The cryptocurrency landscape is witnessing a stark disparity as Bitcoin currently trades at $67,300, while approximately four out of ten altcoins are languishing at their lowest price points in history. This significant gap reveals a narrative of capital concentration that is rarely straightforward.
The “Altcoins Near ATL” indicator, monitored by Darkfost, a recognized author at CryptoQuant specializing in on-chain market analysis, assesses the proportion of cryptocurrencies, excluding Bitcoin, Ethereum, and stablecoins, that are trading close to their all-time lows. Recently, this figure has reached 38%, indicating that over one-third of the altcoin market has nearly lost all its gains.
The data from this indicator, covering the period from July 2022 to February 2026, showcases not only the current statistics but also their trajectory. The ratio experienced a sharp spike from late 2022 into early 2023, compressed during the 2024 bull cycle, and has since risen back toward these stress levels, even as Bitcoin surpassed $100,000 last year. This scenario illustrates that two assets can diverge in their movements simultaneously.
The struggles of many altcoins can primarily be attributed to institutional inflows favoring Bitcoin. The approval of spot Bitcoin ETFs in the United States in January 2024 directed considerable liquidity specifically towards BTC. This influx did not distribute evenly across the broader market, leading to a concentration of capital at the upper tiers of market capitalization.
Moreover, the total number of listed crypto assets has surged since 2021, resulting in the same amount of speculative capital being spread across an increasing number of tokens. This dilution explains part of the observed weakness, particularly in light of higher interest rates that have further tightened market conditions. When alternative investments offer better returns, risk appetite diminishes, impacting speculative assets at the highest risk levels.

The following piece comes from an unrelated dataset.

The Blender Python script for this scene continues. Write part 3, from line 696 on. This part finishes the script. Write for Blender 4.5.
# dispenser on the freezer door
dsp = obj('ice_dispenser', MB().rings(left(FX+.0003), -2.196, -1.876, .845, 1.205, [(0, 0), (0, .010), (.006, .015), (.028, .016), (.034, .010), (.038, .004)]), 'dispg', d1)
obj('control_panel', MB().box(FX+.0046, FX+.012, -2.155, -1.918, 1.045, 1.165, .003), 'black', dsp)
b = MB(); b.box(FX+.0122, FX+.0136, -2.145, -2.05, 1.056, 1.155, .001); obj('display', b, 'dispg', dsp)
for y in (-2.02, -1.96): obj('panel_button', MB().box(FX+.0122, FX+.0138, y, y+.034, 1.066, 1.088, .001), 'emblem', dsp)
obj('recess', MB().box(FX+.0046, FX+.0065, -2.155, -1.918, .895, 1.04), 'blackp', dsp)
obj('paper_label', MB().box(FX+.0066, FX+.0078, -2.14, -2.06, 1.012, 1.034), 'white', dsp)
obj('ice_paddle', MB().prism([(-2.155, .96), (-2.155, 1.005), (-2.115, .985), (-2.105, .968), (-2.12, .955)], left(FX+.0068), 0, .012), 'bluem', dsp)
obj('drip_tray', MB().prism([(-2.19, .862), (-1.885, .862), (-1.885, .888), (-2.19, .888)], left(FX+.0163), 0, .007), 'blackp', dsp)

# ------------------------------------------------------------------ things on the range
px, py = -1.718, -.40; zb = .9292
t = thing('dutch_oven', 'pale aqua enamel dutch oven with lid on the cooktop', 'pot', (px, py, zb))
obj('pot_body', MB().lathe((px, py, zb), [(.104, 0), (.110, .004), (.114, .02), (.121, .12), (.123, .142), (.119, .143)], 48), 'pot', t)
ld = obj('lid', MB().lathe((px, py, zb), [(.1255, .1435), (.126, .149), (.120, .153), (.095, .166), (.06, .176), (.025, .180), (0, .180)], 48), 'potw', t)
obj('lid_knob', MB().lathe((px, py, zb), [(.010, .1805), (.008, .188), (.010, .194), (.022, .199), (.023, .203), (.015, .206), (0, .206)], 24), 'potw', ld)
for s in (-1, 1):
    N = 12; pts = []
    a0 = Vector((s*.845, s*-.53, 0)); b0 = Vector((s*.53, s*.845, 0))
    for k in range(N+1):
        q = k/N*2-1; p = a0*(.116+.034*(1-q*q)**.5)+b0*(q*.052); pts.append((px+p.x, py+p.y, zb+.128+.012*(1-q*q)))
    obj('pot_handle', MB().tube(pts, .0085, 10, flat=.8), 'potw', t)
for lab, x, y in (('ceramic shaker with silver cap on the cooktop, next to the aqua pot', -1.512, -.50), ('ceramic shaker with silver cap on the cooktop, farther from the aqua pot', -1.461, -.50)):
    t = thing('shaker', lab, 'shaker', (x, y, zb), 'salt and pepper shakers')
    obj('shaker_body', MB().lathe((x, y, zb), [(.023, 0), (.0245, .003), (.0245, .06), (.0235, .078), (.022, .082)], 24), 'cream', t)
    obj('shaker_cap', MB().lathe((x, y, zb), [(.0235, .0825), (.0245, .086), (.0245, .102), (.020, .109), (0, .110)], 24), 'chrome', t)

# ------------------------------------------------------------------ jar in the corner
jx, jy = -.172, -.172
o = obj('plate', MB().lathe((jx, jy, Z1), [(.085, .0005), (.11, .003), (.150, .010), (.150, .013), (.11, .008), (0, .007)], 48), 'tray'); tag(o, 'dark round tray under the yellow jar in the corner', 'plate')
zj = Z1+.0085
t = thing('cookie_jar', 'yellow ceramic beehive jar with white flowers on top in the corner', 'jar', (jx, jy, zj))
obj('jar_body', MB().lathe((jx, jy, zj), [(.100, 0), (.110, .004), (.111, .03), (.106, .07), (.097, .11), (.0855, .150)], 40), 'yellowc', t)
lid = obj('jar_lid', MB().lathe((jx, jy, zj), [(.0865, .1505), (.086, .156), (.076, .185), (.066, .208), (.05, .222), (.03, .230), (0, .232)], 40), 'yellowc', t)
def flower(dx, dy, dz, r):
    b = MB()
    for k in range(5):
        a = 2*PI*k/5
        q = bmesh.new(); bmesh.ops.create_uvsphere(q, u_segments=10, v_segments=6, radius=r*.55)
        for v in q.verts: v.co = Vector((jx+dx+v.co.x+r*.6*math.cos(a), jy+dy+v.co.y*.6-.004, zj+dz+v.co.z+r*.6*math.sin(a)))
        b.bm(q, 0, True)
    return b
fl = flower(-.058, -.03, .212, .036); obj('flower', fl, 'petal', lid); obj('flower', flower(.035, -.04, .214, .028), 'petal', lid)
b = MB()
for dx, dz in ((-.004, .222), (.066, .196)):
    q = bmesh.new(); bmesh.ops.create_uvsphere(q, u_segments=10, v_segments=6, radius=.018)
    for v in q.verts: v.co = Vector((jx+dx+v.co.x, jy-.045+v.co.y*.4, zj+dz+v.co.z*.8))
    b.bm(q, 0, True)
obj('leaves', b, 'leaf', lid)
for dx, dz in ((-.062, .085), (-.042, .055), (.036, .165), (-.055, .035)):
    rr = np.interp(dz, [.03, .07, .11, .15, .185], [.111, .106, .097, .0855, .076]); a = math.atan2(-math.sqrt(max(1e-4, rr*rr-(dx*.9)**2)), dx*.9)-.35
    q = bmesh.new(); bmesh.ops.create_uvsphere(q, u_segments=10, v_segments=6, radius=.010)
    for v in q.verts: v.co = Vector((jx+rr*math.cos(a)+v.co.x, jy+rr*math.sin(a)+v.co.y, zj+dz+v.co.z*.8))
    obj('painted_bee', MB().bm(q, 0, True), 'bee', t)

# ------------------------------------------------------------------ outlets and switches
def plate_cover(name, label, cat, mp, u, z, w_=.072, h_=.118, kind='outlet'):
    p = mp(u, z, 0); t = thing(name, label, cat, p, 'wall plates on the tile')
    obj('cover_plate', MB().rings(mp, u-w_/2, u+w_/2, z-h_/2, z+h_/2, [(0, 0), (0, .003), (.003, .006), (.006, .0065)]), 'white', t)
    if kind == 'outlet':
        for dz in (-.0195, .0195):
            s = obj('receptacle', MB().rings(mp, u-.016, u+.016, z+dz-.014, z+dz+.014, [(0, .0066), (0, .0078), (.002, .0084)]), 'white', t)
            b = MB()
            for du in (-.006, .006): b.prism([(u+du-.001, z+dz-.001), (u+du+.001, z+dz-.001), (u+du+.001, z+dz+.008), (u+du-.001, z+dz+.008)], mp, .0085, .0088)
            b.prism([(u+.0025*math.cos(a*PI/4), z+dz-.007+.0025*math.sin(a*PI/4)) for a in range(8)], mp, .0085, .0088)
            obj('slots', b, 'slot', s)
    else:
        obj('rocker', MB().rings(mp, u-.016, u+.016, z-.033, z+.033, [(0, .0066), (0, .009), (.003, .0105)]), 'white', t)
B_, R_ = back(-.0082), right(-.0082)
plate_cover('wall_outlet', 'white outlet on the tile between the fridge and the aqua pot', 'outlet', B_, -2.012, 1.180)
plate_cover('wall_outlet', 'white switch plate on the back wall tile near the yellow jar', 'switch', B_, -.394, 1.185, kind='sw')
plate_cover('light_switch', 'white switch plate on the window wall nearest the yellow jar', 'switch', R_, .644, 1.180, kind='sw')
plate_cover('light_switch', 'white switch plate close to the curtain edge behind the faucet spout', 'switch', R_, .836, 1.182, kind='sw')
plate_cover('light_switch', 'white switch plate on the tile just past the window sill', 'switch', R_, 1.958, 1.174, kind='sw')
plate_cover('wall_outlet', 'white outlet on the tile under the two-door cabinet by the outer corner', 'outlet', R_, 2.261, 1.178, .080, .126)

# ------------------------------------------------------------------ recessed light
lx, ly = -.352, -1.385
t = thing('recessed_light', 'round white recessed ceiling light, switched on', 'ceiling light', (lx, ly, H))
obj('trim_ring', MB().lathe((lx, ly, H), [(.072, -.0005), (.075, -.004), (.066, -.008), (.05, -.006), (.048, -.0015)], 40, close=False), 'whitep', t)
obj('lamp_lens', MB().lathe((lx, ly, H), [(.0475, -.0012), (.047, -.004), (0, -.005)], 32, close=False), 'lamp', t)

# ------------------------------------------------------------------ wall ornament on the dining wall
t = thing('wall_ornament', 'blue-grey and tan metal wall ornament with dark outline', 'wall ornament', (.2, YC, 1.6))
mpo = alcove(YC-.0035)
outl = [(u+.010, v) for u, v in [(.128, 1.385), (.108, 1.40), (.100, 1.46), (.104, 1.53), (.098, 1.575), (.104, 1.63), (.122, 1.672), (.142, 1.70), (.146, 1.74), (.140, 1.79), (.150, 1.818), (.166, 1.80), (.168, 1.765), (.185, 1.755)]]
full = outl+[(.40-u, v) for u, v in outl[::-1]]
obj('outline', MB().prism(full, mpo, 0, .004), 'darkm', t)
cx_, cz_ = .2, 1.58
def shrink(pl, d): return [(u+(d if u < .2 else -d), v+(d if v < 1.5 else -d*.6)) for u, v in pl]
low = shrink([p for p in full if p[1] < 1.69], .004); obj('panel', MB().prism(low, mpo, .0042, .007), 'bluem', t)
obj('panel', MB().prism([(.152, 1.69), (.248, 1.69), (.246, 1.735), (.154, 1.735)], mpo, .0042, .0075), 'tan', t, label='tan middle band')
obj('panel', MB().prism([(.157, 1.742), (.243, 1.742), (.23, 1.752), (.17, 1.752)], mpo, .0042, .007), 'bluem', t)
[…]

Historically, readings near 38% have occurred before, notably in late 2022, mid-2023, and briefly in early 2024. Each of these instances preceded varying degrees of rotation back into altcoins as Bitcoin stabilized and overall sentiment improved. While this pattern is noteworthy, it lacks sufficient repetitions to serve as a reliable predictor.
Currently, with nearly 40% of altcoins nearing their historical lows, the pressure from sellers is likely diminishing. This scenario suggests that the marginal seller has fewer tokens left to offload, which could lead to an easing of selling pressure. However, it is essential to differentiate between market exhaustion and a genuine reversal. Exhaustion indicates a slowdown in selling, while a reversal requires new demand to emerge, necessitating distinct conditions and catalysts.
For substantial capital to flow back into smaller assets, Bitcoin would likely need to show stability or achieve another upward movement. Historical rotation cycles have often favored a select group of altcoins while leaving many behind, and the current average of 38% encompasses a wide array of tokens, not differentiating between those with real utility and those that peaked briefly.
While the data presents a picture of stress within the altcoin market, it remains ambiguous whether this stress indicates the beginning of a prolonged downturn or is nearing its end. In 2022, similar figures marked a true cycle bottom, whereas in 2023, they indicated only a temporary flush before a subsequent rally. The chart may appear similar in both scenarios until a pivotal change occurs, which is influenced by macroeconomic conditions and Bitcoin“s trajectory—factors that the altcoin ATL ratio cannot control or predict.
As it stands, the 38% figure is historically significant. The future implications of this data point—whether it represents a bottom or a ceiling—remain to be seen.